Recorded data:
+-------+

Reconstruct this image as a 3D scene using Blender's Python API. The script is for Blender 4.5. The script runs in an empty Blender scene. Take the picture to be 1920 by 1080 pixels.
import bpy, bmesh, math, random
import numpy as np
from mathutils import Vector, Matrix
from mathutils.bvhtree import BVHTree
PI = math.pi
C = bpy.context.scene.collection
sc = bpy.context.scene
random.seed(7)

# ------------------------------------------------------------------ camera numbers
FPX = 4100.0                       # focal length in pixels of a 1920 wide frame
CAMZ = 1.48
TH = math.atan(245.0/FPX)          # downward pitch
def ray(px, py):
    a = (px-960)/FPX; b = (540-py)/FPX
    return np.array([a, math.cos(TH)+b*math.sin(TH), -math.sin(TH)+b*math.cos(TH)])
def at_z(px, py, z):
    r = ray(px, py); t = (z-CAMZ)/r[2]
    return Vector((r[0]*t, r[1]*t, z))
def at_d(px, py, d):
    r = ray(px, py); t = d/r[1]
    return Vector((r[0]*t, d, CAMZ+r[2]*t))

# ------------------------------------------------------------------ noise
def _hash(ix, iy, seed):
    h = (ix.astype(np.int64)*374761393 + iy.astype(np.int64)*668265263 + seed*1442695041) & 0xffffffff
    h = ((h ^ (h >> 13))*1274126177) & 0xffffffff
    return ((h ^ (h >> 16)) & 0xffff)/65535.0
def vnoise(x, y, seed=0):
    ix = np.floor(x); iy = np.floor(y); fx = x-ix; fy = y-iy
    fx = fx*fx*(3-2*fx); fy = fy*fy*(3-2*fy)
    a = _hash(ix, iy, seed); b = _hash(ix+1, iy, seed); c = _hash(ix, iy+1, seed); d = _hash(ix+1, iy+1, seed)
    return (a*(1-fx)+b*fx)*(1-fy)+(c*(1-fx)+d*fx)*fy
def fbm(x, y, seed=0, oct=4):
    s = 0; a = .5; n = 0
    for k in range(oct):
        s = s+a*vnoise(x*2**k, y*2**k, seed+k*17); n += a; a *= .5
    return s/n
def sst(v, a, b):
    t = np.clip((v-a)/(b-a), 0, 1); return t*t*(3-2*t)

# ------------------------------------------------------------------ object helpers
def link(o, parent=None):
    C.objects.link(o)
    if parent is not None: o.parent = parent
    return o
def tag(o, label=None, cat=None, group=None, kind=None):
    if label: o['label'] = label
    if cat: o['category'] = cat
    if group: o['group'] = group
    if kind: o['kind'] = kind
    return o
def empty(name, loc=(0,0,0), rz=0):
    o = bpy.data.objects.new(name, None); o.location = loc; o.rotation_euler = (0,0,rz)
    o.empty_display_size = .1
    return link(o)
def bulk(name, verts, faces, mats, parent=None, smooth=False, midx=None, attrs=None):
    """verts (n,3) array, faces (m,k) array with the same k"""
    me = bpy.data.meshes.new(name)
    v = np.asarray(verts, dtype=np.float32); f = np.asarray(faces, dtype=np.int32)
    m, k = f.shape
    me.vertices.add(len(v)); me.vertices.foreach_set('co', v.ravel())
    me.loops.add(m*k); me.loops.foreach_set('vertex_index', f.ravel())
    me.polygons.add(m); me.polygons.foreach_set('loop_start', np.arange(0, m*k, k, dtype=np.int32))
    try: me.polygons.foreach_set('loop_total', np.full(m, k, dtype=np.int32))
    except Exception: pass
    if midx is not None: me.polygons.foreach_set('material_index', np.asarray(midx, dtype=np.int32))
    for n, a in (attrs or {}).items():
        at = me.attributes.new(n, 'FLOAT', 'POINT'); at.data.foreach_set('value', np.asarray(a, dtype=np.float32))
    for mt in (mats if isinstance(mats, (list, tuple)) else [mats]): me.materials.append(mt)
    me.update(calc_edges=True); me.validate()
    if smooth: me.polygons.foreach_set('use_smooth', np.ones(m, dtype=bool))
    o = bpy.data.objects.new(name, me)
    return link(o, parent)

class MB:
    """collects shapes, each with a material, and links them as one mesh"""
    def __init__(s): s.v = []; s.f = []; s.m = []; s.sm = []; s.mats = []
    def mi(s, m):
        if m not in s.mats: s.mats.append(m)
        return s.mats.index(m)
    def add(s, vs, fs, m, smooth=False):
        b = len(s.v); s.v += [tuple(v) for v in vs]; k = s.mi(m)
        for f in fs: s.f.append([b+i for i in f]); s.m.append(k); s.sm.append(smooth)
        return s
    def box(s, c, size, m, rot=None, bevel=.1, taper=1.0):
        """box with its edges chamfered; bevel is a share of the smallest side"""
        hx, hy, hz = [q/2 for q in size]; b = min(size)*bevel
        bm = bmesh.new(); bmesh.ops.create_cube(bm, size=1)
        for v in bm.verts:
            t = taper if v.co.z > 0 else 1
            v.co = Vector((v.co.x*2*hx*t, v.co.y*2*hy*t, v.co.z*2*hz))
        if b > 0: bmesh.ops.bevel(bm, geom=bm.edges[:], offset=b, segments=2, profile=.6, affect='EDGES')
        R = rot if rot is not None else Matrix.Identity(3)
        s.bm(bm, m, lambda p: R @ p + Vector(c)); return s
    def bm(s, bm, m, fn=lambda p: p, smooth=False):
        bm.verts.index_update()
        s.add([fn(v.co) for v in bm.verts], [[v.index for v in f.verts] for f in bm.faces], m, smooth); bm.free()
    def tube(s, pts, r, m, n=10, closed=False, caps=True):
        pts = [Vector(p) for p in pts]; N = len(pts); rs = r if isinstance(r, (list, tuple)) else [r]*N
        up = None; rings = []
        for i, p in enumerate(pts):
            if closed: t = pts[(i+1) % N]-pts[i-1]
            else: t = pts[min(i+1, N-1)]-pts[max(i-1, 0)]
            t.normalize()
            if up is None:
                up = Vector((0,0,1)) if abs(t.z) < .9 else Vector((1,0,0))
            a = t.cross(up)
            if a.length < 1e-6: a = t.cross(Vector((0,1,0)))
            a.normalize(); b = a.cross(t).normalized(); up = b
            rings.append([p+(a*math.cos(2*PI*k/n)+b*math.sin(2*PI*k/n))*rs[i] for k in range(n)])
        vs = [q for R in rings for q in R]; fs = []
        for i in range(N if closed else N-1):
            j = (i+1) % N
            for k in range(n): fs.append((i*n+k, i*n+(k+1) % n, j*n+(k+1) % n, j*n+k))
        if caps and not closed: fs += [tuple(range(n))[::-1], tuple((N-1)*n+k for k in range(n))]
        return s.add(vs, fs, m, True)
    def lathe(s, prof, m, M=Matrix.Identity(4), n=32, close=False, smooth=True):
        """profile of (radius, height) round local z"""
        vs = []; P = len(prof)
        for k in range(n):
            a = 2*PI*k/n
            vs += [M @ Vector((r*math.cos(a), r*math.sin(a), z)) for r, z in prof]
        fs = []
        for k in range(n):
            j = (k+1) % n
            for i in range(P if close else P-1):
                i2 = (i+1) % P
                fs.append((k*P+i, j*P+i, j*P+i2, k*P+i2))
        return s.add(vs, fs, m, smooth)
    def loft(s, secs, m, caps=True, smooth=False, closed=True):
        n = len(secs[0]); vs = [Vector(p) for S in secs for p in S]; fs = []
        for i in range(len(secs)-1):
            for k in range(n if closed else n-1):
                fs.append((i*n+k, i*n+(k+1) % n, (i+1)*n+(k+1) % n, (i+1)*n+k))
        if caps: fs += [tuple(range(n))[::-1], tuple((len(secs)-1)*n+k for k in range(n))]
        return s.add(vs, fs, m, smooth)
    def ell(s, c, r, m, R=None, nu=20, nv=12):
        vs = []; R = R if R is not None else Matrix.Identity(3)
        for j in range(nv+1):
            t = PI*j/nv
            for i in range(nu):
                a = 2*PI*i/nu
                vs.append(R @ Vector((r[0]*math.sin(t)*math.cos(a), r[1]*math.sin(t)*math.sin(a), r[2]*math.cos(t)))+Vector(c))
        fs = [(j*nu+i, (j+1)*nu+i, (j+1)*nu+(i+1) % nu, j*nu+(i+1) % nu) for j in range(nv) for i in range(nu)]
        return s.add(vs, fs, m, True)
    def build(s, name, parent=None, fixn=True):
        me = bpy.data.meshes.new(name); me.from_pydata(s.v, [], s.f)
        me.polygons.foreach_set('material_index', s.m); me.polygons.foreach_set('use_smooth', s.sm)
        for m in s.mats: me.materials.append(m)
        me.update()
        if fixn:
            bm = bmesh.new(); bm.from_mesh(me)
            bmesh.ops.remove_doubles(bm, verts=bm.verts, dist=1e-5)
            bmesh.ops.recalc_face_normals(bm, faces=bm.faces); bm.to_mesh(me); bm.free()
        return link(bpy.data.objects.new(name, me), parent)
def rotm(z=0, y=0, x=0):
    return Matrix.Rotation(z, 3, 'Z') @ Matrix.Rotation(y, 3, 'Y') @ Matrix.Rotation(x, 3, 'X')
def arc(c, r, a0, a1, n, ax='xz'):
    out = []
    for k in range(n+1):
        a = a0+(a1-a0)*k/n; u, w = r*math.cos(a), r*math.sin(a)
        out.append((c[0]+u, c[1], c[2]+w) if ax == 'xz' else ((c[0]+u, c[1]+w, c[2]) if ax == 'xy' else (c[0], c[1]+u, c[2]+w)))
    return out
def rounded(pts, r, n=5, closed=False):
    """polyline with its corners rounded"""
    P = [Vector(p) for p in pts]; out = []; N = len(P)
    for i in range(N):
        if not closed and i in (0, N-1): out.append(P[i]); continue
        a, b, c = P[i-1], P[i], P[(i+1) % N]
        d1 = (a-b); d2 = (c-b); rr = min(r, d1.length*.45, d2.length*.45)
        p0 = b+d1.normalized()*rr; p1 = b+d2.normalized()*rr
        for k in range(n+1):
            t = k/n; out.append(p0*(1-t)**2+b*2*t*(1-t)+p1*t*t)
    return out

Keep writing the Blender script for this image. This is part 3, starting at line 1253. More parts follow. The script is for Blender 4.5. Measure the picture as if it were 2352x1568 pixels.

+-------+

* **Task objective**: Each line with the string "pixels" in it needs to be found and copied.

* **Task result**:
Reconstruct this image as a 3D scene using Blender's Python API. The script is for Blender 4.5. The script runs in an empty Blender scene. Take the picture to be 1920 by 1080 pixels.
FPX = 4100.0                       # focal length in pixels of a 1920 wide frame
Keep writing the Blender script for this image. This is part 3, starting at line 1253. More parts follow. The script is for Blender 4.5. Measure the picture as if it were 2352x1568 pixels.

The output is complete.